Itinéraire d’un jeune homme
Il faut se faire attentif et se mettre à la place de l’autre pour être heureux à deux. C’est ce qu’entreprend Woody et, dans le mimétisme, il y va même un peu fort. Mais le bonheur en passe par là, et il faut bien dire que le garçon part de loin. Dans ce livre d’aventures intraconjugales, empreint de suspense et de conneries de fin de jeunesse, l’auteur ne cesse de distiller des conseils et de suggérer des expériences auxquelles on ne pense pas forcément quand on veut avancer. C’est bien vu, bien écrit, et très souvent enseignant et drôle à en sourire et rire.
EXTRAIT en mode vengeance
Nouvelle soirée de fête, le lendemain, dans cette guinguette que nous avons tant aimée. Mais cette fois c’est une autre histoire. Bis repetita pour les moments de bonheur éprouvés hier avec Dana, rehaussés ce soir par une ambiance plus festive. Même orchestre pêchu. Même nombreuse assistance. Mais des gens différents, et comme de la fièvre dans l’air. Vers la mi-soirée, une chevelure flamboyante émerge des danseurs et vient onduler à proximité. Forcément, j’ai le regard qui déborde un peu ; par curiosité. Un sourire finit par m’échapper, parce que je ne suis pas un sauvage tout de même ! Elle insiste. Me reste la solution de couper court, soit en faisant la gueule à la ‘Chevelure flamboyante’, soit en fuyant aux toilettes – d’autant que j’en ai envie – le temps de me faire oublier. Je m’éclipse en glissant un mot à l’oreille de Dana et en baisant ses lèvres pincées. Aux lavabos, je me rafraîchis le visage, les idées, je fais la vidange, me lave les mains. Je me souris dans le miroir et me décoche un semblant de coup de poing complice sur le menton, avant de regagner la salle de danse, ragaillardi. C’est alors que… QU’EST-CE QUE JE VOIS ? Un type, genre dragueur professionnel, en blaser bleu marine, cravate de soie, le cheveu lisse, l’œil porcin, la bouche emballeuse, gourmette au poignet et bagues aux doigts, qui danse un slow serré avec Dana, en la tenant par la taille d’une main, cuisse glissée dans son enjambure de robe, et l’autre main en l’air tenant un drink. La colère me prend. Soit il boit un verre ! Soit il danse avec Dana ! Pas les deux. Je fends la foule et lui tapote sur l’épaule pour signifier ma présence. Le type se détourne, pose un œil condescendant sur ma personne, regarde Dana et lui demande :
– Qui c’est ?
Dana dit :
– Sais pas.
EXTRAIT en mode tristesse
[Maman, veuve, résidente d’une maison de retraite pour artistes]

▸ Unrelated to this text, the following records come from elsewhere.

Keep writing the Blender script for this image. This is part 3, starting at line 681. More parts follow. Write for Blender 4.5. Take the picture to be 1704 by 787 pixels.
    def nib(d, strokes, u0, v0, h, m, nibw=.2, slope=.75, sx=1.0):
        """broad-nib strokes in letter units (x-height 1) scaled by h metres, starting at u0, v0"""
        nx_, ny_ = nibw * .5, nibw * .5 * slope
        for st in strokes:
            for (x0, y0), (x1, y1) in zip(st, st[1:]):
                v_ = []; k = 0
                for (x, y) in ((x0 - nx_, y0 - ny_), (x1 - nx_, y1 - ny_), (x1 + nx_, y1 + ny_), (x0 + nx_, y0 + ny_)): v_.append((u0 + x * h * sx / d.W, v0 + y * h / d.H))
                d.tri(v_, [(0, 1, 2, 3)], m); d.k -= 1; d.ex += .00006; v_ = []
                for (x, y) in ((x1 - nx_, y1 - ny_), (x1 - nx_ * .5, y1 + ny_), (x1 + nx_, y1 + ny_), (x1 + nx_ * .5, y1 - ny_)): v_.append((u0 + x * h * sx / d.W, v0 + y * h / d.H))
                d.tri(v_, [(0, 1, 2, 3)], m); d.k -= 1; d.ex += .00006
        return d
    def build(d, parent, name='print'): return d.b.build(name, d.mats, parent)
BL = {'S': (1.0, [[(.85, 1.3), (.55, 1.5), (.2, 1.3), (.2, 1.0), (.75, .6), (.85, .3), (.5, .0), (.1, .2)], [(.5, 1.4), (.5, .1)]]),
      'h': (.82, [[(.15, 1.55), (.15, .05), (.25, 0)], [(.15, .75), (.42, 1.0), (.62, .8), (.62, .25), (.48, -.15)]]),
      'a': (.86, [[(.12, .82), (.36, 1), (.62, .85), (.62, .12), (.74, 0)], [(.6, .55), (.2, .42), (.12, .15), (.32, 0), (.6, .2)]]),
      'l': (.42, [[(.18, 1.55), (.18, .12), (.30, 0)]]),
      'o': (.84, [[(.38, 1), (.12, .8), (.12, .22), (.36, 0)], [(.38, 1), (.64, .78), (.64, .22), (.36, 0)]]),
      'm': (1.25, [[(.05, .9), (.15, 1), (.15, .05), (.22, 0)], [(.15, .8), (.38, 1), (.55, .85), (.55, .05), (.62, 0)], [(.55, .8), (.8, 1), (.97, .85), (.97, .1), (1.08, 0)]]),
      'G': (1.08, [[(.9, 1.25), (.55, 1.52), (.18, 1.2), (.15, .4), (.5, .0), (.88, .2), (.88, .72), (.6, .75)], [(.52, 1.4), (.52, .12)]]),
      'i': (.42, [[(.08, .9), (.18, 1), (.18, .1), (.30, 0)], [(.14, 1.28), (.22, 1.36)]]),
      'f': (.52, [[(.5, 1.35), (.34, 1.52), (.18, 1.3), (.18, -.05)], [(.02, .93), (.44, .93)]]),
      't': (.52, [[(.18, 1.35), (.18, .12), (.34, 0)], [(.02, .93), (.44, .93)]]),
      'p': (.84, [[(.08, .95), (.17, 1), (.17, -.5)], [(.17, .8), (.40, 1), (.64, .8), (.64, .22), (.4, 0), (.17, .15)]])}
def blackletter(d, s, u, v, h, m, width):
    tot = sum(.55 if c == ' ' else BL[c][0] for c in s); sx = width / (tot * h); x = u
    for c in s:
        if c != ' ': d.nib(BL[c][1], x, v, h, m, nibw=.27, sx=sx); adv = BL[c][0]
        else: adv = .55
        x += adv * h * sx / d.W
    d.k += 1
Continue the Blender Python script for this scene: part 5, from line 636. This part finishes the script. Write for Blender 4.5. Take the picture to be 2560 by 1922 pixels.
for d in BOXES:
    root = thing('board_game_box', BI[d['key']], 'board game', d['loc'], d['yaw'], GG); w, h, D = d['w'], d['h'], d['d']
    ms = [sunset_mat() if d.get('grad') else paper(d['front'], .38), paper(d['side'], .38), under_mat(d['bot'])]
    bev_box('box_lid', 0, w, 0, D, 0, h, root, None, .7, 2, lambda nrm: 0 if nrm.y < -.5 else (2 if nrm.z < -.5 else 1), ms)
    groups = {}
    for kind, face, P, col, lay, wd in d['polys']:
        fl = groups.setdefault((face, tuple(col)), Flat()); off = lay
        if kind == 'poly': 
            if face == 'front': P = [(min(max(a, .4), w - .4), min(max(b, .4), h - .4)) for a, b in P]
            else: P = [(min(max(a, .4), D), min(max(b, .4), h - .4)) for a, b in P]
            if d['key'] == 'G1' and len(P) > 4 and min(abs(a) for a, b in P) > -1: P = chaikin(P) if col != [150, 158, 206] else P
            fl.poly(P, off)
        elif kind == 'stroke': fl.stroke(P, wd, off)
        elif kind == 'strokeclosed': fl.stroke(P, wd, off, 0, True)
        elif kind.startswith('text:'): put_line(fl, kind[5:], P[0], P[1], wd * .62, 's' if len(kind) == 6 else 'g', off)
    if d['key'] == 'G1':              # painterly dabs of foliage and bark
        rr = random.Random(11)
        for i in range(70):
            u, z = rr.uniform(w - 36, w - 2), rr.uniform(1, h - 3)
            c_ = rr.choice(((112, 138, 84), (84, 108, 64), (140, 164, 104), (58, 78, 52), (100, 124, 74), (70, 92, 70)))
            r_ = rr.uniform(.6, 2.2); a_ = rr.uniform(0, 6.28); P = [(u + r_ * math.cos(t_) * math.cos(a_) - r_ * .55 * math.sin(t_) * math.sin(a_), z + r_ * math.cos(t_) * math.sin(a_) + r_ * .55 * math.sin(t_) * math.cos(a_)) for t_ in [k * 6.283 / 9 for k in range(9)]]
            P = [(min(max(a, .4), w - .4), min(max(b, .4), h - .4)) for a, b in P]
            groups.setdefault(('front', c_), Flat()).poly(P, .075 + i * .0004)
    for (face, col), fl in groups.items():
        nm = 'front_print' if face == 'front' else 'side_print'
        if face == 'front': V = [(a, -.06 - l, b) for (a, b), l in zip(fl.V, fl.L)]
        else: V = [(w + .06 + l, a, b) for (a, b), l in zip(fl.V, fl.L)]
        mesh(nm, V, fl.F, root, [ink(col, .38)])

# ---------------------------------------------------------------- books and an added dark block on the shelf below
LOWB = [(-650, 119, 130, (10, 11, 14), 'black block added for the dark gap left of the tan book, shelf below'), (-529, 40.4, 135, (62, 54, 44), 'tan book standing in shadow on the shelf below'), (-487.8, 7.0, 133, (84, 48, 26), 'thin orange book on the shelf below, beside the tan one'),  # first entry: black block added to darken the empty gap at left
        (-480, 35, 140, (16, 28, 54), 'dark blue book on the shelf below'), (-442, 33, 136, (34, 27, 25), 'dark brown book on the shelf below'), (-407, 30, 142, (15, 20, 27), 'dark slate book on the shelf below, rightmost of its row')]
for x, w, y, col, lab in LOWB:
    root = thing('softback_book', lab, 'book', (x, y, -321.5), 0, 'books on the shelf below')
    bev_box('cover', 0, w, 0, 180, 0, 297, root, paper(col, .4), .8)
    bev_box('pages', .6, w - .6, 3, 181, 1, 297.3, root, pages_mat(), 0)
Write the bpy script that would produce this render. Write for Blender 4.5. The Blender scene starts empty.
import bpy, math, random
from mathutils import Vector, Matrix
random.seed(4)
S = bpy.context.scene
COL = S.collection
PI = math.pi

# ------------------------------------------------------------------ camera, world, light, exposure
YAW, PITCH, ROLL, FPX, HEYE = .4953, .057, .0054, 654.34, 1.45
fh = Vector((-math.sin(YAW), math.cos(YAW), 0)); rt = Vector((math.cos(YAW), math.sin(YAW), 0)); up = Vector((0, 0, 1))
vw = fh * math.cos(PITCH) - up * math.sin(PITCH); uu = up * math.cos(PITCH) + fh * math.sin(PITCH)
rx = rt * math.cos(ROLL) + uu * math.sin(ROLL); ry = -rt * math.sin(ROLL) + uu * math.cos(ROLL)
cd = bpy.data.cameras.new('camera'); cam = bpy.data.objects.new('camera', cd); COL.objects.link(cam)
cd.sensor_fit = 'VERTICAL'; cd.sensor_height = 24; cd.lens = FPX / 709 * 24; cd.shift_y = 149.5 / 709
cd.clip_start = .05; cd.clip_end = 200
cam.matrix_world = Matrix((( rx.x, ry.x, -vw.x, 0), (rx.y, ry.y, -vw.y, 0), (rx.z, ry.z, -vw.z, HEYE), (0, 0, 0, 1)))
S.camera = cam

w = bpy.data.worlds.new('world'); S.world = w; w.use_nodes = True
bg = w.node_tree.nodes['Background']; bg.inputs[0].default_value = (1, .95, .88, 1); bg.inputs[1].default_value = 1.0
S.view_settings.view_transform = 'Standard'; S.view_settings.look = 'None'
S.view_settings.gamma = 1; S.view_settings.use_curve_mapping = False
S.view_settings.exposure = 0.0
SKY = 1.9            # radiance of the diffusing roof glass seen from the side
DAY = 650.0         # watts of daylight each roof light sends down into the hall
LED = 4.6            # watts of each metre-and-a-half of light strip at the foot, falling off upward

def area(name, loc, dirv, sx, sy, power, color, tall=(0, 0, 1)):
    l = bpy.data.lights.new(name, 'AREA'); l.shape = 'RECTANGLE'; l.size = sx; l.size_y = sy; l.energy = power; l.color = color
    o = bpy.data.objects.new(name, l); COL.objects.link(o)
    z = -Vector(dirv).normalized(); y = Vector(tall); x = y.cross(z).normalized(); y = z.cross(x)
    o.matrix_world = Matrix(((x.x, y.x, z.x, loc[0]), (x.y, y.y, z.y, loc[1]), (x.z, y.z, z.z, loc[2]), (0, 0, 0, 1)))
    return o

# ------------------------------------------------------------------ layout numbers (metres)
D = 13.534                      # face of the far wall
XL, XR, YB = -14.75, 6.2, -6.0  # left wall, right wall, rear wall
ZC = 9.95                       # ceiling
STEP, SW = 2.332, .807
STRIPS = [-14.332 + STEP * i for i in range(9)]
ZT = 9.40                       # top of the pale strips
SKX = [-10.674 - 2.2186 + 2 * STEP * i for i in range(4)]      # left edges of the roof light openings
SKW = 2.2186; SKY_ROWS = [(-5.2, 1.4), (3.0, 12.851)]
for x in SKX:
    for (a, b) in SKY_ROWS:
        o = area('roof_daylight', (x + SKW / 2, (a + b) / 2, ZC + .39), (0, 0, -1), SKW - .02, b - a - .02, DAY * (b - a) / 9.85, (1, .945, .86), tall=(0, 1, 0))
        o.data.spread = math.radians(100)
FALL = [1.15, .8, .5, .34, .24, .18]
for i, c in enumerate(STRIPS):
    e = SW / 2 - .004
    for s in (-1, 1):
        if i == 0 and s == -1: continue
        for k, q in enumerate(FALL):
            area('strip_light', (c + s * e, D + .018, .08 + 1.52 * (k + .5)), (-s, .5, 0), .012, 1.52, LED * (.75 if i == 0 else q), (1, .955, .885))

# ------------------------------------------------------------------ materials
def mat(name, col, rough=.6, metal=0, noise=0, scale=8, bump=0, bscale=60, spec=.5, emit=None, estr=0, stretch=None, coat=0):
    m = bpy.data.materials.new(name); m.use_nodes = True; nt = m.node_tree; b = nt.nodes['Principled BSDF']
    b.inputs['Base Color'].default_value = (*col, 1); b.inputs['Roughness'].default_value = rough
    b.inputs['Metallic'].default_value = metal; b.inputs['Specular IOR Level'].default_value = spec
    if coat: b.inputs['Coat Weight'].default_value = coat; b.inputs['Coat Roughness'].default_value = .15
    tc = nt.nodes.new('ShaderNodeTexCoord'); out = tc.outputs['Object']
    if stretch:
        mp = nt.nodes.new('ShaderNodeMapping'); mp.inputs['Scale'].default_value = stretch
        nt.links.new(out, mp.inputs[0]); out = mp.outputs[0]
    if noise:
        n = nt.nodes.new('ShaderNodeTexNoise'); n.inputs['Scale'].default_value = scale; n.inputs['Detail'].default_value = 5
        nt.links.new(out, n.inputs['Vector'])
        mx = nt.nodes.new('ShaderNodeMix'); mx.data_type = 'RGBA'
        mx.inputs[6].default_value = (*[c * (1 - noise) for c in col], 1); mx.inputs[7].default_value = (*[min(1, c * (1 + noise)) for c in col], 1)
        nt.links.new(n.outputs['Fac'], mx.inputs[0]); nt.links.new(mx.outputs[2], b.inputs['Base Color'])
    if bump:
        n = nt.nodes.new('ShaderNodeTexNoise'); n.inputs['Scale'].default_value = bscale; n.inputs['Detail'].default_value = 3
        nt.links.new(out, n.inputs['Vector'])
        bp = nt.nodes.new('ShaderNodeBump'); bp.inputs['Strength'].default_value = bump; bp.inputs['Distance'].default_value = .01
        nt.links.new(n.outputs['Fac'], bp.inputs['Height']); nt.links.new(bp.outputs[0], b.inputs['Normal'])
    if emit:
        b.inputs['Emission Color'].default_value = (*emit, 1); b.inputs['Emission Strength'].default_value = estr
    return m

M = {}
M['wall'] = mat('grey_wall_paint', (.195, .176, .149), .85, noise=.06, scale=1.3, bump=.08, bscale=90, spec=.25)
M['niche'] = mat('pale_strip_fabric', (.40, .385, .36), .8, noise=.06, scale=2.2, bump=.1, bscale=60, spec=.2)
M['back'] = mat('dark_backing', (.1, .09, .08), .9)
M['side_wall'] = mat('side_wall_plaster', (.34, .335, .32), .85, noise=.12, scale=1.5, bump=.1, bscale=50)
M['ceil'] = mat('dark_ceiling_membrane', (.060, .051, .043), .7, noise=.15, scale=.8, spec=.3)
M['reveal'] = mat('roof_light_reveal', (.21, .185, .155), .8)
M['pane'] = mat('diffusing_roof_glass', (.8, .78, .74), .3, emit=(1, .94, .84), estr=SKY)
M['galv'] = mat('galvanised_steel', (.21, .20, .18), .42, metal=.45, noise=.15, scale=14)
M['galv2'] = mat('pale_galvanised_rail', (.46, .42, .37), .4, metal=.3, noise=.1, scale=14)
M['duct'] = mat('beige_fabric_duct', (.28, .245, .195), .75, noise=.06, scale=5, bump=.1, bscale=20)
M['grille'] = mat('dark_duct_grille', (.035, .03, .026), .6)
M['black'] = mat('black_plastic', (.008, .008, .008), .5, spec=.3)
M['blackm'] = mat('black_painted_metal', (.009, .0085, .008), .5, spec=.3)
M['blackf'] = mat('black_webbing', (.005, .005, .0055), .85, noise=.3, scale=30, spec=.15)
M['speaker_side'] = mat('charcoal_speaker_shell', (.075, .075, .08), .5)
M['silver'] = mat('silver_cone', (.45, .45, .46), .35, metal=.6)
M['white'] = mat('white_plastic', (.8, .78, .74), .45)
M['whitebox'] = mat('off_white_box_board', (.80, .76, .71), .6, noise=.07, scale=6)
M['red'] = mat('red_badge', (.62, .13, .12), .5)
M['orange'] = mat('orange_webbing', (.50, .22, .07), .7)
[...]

C’est ainsi qu’aujourd’hui elle coule ici de douloureux doux jours. J’ai vraiment envie de pleurer. Et d’ailleurs maman, elle aussi est proche des larmes alors qu’elle nous termine son histoire avec papa de sa voix cassée par l’émotion, l’alcool et la cigarette. Ses mots se bousculent hors de sa bouche dans un ordre plus tout à fait logique. Son vocabulaire a des ratés, ses yeux luisent, ses paupières descendent de plus en plus à mi-yeux comme celles d’un caméléon, elle fatigue terriblement, elle est à moitié ivre. Dana et moi l’aidons à regagner sa chambre. ‘Bonne nuit maman, je t’aime !’ ne lui dis-je pas.